### [Stated goal]
The data below needs to be returned exactly, line for line.

### [Dataset extract]
------------------------------
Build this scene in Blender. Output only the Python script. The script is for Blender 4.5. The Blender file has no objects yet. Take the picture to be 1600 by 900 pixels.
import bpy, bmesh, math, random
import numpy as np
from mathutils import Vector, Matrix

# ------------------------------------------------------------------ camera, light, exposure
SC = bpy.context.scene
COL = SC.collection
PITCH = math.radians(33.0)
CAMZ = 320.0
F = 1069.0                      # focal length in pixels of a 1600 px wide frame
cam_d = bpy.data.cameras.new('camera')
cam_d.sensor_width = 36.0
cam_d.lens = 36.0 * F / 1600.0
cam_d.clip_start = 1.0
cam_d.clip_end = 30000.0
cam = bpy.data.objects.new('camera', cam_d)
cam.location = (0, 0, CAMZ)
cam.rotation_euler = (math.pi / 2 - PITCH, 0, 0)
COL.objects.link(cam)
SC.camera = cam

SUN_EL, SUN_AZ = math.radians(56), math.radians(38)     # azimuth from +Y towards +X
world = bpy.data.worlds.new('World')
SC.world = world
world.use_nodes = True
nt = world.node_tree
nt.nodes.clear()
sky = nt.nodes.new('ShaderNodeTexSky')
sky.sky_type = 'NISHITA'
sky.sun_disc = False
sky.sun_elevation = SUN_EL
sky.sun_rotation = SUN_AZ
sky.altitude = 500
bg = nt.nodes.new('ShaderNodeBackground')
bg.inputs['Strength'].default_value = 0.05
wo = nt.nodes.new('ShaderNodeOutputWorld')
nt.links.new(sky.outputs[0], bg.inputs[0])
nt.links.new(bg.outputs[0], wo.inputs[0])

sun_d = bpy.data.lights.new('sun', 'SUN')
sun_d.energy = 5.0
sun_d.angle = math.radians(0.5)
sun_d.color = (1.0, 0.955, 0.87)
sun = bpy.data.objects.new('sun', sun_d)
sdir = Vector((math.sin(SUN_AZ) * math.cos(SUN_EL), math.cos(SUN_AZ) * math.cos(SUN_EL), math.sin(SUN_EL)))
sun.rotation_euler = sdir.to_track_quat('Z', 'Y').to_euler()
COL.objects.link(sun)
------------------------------
### [Answer in full]
Build this scene in Blender. Output only the Python script. The script is for Blender 4.5. The Blender file has no objects yet. Take the picture to be 1600 by 900 pixels.
import bpy, bmesh, math, random
import numpy as np
from mathutils import Vector, Matrix

# ------------------------------------------------------------------ camera, light, exposure
SC = bpy.context.scene
COL = SC.collection
PITCH = math.radians(33.0)
CAMZ = 320.0
F = 1069.0                      # focal length in pixels of a 1600 px wide frame
cam_d = bpy.data.cameras.new('camera')
cam_d.sensor_width = 36.0
cam_d.lens = 36.0 * F / 1600.0
cam_d.clip_start = 1.0
cam_d.clip_end = 30000.0
cam = bpy.data.objects.new('camera', cam_d)
cam.location = (0, 0, CAMZ)
cam.rotation_euler = (math.pi / 2 - PITCH, 0, 0)
COL.objects.link(cam)
SC.camera = cam

SUN_EL, SUN_AZ = math.radians(56), math.radians(38)     # azimuth from +Y towards +X
world = bpy.data.worlds.new('World')
SC.world = world
world.use_nodes = True
nt = world.node_tree
nt.nodes.clear()
sky = nt.nodes.new('ShaderNodeTexSky')
sky.sky_type = 'NISHITA'
sky.sun_disc = False
sky.sun_elevation = SUN_EL
sky.sun_rotation = SUN_AZ
sky.altitude = 500
bg = nt.nodes.new('ShaderNodeBackground')
bg.inputs['Strength'].default_value = 0.05
wo = nt.nodes.new('ShaderNodeOutputWorld')
nt.links.new(sky.outputs[0], bg.inputs[0])
nt.links.new(bg.outputs[0], wo.inputs[0])

sun_d = bpy.data.lights.new('sun', 'SUN')
sun_d.energy = 5.0
sun_d.angle = math.radians(0.5)
sun_d.color = (1.0, 0.955, 0.87)
sun = bpy.data.objects.new('sun', sun_d)
sdir = Vector((math.sin(SUN_AZ) * math.cos(SUN_EL), math.cos(SUN_AZ) * math.cos(SUN_EL), math.sin(SUN_EL)))
sun.rotation_euler = sdir.to_track_quat('Z', 'Y').to_euler()
COL.objects.link(sun)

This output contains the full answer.